[Cryptography] Creating a Parallelizeable Cryptographic Hash Function

Bear bear at sonic.net
Thu Oct 9 17:24:19 EDT 2014


On Wed, 2014-10-08 at 20:09 -0400, David Leon Gil wrote:
> On Wed, Oct 8, 2014 at 12:20 PM, Bear <bear at sonic.net> wrote:
> > a) you want aliasing (accidental collisions) to be minimized.
> > b) you want the hash to be fast to compute.
> > c) you want "random" distribution of GUID's in the hash table
> >    (ie, no single part of your hash table should be *more*
> >     full than the other parts, or at least not by any margin
> >     distinguishable from statistical noise on random numbers).
> 
> As an aside, what you're describing is a function with low discrepancy
> on the inputs.

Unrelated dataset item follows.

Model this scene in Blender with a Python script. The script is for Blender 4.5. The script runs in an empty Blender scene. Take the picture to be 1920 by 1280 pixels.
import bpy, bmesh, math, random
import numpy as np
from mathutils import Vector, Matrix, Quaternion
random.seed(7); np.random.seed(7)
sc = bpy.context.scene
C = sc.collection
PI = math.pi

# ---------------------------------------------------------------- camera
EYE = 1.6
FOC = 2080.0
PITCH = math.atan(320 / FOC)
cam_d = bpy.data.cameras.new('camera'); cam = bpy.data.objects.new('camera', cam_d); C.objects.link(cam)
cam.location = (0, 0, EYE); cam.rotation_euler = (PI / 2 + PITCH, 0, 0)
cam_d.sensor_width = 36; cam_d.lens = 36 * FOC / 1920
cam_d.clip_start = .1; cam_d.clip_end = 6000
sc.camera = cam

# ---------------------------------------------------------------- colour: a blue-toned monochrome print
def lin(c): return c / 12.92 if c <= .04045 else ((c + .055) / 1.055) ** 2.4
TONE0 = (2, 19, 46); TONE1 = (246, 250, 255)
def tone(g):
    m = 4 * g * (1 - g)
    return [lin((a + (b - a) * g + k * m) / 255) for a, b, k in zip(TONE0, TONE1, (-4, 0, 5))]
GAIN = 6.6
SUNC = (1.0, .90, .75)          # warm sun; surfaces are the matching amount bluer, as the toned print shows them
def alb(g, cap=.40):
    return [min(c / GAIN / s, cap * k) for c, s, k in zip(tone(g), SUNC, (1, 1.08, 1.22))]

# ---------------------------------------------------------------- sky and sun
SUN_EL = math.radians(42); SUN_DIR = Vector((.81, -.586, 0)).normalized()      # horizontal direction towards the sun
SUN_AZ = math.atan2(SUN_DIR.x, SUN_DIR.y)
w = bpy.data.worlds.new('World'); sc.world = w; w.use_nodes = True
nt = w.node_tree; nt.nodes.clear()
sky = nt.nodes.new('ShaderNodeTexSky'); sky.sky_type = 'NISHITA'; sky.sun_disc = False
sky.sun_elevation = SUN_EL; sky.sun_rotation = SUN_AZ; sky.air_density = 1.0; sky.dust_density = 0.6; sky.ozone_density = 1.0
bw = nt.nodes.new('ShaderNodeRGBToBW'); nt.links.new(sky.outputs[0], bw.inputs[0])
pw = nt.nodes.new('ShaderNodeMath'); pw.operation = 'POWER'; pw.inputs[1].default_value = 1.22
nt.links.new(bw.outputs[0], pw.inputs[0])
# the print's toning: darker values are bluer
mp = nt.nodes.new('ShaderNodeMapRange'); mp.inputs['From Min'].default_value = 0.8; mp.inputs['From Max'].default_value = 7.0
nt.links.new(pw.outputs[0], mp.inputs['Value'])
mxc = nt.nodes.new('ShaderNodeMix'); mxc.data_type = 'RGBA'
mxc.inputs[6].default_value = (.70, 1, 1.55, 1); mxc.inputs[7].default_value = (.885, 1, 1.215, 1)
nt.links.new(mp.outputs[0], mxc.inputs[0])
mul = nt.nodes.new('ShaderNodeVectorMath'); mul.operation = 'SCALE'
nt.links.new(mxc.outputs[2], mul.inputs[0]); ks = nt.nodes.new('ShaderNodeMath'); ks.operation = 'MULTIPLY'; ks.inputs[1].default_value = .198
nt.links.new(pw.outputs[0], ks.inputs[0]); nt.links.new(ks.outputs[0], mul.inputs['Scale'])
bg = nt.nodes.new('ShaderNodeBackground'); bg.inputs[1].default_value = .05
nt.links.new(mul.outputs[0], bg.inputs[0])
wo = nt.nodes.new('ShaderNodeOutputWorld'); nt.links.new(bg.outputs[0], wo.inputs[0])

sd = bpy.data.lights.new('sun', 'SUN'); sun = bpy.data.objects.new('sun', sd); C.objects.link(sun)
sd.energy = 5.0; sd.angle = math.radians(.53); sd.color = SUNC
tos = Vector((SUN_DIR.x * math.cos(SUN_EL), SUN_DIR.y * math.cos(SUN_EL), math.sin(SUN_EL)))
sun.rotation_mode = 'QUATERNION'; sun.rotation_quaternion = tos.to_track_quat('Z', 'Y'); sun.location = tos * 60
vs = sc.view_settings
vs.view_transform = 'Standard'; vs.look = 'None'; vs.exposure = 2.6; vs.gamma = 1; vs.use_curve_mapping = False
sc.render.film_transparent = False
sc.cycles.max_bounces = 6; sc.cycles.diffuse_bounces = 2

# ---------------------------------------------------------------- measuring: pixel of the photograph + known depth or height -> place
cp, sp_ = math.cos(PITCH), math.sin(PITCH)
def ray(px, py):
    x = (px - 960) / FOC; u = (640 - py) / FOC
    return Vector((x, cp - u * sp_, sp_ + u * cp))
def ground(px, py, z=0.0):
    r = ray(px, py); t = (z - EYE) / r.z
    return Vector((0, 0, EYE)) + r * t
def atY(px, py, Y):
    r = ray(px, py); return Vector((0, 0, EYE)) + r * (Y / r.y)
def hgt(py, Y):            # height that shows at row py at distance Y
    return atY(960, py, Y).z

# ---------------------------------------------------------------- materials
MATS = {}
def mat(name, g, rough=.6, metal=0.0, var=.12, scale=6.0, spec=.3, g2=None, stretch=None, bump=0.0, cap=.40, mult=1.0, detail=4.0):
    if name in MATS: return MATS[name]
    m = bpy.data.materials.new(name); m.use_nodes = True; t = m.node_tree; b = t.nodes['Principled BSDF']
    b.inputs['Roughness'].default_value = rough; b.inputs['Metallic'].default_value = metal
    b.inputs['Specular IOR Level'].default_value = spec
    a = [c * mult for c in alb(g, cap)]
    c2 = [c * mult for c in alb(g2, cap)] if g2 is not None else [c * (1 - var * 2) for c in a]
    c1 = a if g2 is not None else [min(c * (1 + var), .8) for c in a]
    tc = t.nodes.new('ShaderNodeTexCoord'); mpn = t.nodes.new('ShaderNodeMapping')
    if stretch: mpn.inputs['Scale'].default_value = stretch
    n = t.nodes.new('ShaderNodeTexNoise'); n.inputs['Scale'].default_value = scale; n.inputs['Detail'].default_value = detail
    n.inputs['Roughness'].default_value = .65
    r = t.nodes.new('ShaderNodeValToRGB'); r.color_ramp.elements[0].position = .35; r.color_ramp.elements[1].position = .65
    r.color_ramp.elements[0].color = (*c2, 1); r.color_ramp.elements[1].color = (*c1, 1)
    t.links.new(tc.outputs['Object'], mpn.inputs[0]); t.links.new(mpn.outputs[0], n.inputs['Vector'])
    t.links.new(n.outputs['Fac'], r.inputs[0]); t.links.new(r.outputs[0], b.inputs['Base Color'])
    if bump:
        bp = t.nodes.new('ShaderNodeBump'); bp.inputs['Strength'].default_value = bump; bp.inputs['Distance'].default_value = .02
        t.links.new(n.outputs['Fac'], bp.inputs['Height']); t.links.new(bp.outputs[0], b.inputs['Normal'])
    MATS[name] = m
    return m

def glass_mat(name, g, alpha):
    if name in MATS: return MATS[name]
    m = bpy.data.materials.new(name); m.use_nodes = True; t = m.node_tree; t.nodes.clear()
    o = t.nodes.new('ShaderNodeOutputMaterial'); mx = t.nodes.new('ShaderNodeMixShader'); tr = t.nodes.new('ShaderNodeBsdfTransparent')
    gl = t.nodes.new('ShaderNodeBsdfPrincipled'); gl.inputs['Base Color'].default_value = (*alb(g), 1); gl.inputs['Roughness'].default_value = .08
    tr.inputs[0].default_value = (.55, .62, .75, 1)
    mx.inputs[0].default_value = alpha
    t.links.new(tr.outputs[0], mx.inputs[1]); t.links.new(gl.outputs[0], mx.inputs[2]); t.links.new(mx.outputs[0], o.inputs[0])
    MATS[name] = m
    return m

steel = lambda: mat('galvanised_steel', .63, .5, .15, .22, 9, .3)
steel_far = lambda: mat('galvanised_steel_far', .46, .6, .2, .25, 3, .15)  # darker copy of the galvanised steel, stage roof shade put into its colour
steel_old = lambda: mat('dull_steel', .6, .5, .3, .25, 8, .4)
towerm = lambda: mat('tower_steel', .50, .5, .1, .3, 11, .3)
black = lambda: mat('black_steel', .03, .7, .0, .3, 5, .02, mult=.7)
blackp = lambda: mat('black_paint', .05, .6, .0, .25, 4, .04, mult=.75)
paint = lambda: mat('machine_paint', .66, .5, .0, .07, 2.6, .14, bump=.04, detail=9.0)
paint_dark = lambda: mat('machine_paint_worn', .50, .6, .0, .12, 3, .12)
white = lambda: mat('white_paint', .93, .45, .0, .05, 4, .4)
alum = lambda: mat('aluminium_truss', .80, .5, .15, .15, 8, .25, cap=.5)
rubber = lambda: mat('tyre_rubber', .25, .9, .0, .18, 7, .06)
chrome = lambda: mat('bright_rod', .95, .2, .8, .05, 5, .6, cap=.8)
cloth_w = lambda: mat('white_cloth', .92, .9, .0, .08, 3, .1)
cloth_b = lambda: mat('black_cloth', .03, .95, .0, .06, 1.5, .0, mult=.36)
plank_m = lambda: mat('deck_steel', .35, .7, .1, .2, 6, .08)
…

This is (interestingly enough) different from a
> function that generates values indistinguishable from uniform random
> numbers in the interval. (The values "anti-bunch", in some sense,
> compared to random numbers.) See, e.g.,
> http://en.wikipedia.org/wiki/Low-discrepancy_sequence for the
> fascinating details of low-discrepancy sequences and quasi-random
> numbers.
> 

Yes, that is exactly the distinction.  A counter viewed through 
a linear congruential transformation is a perfect example of a
low-discrepancy or quasirandom function.  It will generate 
*every* possible value, *once*, before the counter rolls over 
and it starts repeating. 

As a reductio ad absurdum, if it's a sixteen bit counter and 
you've seen the last 65535 outputs, you know exactly what the 
next output is going to be -- it's going to be whatever value 
you haven't seen yet, and then the sequence you've already seen 
will repeat.  If it were a good cryptographic hash, you would 
have, as always, absolutely no idea what the next output will 
be just by knowing previous outputs.